Poco después de su llegada Elena encontró las reliquias de la crucifixión de Cristo dando lugar a la célebre “Invención de la Vera Cruz”. Este suceso aparece recogido en algunos textos de finales del siglo IV, como el discurso de san Ambrosio para los funerales del emperador Teodosio el Grande, obra de 395 en la que el autor relata cómo la Santa encontró las tres cruces del Gólgota y otros instrumentos de la Pasión en una cisterna, reconociéndolas  gracias a una inscripción trilingüe.

En los siglos posteriores la leyenda de la Santa Cruz se fue ampliando, llenándose de fabulosos sucesos, sobre todo relativos a la identificación de la “vera” o “verdadera” cruz de Cristo. Un milagro muy difundido atribuía al obispo Macario el haber llevado las tres cruces apenas descubiertas a la casa de una mujer moribunda; al acercarle la cruz de uno de los ladrones nada ocurrió, con la del segundo todo permaneció igual y, finalmente, al acercarle la de Cristo la mujer abrió los ojos y se levantó súbitamente. En otras versiones la mujer enferma pasa a ser un muerto que resucita y, en la famosa Leyenda Dorada, la identificación se debe a un judío de nombre Judas puesto que “si un Judas había entregado a Cristo, correspondía a otro Judas reparar el daño restituyendo la Cruz del Redentor”.
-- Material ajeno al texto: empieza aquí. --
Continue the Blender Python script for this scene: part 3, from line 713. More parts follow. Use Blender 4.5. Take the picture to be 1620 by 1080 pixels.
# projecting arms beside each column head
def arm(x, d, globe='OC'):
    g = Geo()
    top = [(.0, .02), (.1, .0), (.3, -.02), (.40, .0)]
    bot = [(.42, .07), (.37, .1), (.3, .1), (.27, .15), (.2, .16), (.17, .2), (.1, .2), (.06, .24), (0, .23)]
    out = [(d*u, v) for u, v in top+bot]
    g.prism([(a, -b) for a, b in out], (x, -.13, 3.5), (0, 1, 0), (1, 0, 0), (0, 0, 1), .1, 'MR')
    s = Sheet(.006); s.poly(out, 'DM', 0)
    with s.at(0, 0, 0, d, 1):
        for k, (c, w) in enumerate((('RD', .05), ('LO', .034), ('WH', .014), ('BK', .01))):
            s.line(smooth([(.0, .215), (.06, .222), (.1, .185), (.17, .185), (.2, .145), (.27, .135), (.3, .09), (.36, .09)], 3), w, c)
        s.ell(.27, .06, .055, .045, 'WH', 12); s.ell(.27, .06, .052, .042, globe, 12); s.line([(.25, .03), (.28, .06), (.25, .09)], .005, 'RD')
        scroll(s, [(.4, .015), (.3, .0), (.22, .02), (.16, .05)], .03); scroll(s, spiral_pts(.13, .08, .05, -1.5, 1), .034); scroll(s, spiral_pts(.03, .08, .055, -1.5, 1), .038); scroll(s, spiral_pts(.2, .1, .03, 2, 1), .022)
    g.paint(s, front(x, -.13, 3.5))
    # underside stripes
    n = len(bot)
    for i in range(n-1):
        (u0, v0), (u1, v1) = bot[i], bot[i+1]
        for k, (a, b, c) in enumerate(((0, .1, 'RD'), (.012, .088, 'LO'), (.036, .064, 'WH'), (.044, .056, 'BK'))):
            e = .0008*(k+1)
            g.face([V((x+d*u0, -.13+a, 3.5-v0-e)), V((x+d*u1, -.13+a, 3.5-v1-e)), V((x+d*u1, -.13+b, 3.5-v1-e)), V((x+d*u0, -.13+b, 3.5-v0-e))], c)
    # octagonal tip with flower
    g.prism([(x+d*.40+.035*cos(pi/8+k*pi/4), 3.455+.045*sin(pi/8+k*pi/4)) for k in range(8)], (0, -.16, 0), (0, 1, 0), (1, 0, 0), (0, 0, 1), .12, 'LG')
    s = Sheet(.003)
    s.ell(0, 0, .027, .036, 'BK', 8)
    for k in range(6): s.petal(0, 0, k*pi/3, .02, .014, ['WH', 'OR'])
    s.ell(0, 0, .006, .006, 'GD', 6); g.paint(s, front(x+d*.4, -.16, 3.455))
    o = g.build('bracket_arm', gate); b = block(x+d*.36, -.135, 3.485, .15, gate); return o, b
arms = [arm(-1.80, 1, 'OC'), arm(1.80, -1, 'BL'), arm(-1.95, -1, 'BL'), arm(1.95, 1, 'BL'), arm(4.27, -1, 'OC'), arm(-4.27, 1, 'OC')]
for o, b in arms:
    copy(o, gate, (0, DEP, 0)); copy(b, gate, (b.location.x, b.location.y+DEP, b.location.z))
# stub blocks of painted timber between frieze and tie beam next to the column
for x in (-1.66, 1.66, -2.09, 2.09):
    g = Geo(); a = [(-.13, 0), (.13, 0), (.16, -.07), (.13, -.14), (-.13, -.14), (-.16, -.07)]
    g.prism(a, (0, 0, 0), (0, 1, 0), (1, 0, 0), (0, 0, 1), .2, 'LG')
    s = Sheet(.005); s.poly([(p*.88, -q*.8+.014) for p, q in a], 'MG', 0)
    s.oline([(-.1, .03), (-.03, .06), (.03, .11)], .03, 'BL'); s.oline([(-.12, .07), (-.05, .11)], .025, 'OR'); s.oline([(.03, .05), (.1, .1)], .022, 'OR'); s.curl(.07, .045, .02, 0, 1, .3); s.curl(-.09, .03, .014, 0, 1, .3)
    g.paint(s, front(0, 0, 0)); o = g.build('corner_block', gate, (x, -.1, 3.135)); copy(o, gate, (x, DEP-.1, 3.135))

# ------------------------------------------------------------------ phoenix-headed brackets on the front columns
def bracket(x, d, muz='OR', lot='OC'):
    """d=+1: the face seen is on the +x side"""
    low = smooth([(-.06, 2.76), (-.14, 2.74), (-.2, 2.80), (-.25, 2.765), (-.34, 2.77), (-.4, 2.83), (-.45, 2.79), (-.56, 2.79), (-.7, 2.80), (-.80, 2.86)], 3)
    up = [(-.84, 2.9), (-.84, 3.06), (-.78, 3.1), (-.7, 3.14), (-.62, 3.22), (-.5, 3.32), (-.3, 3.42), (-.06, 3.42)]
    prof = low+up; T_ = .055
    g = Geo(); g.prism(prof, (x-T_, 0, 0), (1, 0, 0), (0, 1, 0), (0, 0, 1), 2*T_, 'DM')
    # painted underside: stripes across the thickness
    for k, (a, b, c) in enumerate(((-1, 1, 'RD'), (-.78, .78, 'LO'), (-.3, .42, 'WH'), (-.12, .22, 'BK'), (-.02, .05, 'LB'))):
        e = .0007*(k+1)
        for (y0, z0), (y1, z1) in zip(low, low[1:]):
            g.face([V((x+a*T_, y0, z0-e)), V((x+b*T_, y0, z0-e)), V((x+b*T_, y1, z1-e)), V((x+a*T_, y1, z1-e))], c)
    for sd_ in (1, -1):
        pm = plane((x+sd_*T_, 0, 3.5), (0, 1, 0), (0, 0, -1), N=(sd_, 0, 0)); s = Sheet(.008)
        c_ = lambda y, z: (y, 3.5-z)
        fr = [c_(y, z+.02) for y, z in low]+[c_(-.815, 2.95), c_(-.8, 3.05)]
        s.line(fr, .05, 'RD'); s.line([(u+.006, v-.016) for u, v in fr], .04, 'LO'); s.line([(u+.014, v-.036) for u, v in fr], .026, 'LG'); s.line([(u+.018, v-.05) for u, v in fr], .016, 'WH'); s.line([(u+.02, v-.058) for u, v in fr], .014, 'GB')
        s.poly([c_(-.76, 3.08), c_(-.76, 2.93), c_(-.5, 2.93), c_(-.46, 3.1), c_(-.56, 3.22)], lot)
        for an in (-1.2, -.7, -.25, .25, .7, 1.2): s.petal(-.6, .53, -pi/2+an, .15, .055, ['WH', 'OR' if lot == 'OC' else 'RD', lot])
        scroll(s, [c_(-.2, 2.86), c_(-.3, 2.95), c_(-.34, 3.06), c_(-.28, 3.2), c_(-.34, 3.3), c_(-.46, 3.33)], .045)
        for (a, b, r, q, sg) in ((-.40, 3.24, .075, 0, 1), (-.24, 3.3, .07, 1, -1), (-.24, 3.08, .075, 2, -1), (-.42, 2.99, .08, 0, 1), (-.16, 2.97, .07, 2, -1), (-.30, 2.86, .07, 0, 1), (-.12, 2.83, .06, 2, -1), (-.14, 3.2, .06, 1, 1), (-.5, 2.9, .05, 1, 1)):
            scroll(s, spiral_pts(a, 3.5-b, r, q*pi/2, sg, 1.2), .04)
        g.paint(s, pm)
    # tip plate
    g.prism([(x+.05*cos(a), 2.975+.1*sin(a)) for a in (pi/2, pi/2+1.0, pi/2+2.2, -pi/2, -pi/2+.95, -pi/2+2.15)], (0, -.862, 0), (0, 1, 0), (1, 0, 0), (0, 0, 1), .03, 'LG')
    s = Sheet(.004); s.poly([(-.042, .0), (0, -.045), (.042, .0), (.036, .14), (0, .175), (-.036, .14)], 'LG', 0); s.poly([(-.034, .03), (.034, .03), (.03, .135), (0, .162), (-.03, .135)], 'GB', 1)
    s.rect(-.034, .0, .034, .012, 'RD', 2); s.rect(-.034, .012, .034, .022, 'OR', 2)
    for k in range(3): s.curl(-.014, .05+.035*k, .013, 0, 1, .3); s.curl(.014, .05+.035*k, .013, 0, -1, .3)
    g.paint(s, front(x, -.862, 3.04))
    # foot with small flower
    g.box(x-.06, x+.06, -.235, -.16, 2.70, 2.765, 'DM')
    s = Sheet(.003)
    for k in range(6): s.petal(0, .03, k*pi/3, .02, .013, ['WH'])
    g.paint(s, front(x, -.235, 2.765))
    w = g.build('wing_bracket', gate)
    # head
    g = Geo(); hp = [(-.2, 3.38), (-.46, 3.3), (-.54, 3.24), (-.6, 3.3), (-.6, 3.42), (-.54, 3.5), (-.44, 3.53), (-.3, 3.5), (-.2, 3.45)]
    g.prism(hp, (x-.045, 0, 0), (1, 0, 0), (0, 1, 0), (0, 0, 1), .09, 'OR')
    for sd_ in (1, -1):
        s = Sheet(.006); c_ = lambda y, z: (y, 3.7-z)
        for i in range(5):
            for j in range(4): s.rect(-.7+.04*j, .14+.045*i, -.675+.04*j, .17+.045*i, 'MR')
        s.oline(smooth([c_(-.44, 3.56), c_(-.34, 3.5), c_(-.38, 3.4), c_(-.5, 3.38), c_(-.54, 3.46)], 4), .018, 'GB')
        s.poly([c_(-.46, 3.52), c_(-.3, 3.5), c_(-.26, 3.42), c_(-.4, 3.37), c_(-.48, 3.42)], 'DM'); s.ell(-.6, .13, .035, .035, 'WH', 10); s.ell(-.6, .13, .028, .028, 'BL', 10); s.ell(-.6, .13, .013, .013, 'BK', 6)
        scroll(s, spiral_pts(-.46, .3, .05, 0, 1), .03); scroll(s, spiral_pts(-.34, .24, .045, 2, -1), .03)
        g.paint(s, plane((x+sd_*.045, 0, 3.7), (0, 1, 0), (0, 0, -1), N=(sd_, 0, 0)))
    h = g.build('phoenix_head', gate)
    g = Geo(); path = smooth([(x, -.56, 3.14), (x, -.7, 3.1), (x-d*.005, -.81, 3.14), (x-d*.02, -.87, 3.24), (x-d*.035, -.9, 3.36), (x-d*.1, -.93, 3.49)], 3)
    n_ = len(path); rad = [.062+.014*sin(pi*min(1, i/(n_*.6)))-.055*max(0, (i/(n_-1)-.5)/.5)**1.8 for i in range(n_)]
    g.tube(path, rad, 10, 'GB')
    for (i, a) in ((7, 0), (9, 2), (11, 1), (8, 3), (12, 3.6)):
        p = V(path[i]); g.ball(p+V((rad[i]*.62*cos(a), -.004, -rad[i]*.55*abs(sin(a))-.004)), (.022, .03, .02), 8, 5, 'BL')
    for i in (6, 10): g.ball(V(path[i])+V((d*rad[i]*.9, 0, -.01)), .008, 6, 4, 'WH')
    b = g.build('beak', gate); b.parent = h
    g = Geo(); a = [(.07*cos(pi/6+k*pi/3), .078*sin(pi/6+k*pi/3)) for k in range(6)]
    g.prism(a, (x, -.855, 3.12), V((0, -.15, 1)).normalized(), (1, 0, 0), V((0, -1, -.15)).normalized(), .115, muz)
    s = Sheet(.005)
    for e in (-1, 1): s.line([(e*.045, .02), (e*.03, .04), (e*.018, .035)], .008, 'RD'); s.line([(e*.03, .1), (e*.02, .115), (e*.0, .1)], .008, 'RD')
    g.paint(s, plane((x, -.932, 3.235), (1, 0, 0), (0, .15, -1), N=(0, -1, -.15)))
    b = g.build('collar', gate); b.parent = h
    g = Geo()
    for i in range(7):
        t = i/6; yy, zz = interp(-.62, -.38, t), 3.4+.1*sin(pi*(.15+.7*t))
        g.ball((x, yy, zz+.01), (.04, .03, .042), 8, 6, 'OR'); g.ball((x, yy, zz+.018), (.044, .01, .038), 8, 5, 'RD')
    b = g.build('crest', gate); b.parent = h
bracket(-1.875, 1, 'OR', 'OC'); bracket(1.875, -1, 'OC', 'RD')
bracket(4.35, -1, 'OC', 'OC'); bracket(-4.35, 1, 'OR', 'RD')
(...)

Elena murió en Tracia en 329, tenía aproximadamente ochenta años y hacía sólo dos de la “Invención de la Vera Cruz”. Su cuerpo fue trasladado a Roma y enterrado en un espléndido mausoleo circular sobre la vía Lebicana. Según las crónicas la santa fue venerada como tal desde su muerte y, en los siglos posteriores, muchos de los peregrinos que visitaban las basílicas y tumbas de mártires en Roma se acercaban también a visitar su sepulcro. No obstante, el tráfico de reliquias tan común en la Edad Media no respetó a la emperatriz y, según Nicefalo Callisto, su cuerpo fue llevado a Constantinopla para volver sólo siglos después a Occidente: a Venezia o, según otras fuentes, a algún lugar de Francia. Sea como fuere del mausoleo de la Lebicana sólo quedan ruinas, aunque en los Museos Vaticanos puede verse todavía el sarcófago de pórfido que en él contuvo su cuerpo.